### RECORDS SUPPLIED

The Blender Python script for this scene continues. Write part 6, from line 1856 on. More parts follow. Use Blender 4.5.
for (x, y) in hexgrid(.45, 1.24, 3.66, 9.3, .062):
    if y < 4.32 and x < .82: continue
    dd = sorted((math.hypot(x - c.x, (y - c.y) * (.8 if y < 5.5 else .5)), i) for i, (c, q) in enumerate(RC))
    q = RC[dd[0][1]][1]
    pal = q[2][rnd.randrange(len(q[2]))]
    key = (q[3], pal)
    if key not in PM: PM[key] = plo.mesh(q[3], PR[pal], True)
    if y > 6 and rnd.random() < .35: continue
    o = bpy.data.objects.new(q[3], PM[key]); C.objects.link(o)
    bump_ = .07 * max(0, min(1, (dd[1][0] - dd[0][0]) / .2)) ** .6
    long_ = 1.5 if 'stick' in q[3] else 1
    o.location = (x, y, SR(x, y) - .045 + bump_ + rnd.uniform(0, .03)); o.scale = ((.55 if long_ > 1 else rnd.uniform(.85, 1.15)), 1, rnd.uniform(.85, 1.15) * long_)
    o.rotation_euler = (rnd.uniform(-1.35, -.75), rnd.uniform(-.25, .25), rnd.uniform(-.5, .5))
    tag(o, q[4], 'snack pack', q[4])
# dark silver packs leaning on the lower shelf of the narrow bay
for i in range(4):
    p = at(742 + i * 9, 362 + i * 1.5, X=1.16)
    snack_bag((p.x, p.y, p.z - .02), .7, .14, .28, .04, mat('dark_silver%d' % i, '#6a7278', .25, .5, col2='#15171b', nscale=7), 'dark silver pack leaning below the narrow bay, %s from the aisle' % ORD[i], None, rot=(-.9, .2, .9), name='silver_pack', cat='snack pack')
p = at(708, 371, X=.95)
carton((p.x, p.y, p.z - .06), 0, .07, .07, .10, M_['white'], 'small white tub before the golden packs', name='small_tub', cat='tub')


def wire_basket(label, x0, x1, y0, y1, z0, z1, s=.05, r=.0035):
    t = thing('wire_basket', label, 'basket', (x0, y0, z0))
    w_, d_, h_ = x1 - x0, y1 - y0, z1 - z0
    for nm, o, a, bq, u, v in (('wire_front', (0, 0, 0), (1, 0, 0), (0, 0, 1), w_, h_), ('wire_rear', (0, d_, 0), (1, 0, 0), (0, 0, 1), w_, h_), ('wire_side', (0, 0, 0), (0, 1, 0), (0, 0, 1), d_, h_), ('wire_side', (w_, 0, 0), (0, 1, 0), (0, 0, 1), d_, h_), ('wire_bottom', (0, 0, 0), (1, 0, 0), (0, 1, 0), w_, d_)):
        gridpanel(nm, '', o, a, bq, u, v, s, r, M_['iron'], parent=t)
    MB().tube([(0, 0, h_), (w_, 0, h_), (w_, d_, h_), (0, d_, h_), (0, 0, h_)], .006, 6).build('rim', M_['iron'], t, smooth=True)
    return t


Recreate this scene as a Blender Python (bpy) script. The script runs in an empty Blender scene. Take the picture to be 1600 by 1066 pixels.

### DESCRIPTION OF THE TASK
Pull every line containing the word "Python" out of the material.

### EXERCISE SOLUTION
The Blender Python script for this scene continues. Write part 6, from line 1856 on. More parts follow. Use Blender 4.5.
Recreate this scene as a Blender Python (bpy) script. The script runs in an empty Blender scene. Take the picture to be 1600 by 1066 pixels.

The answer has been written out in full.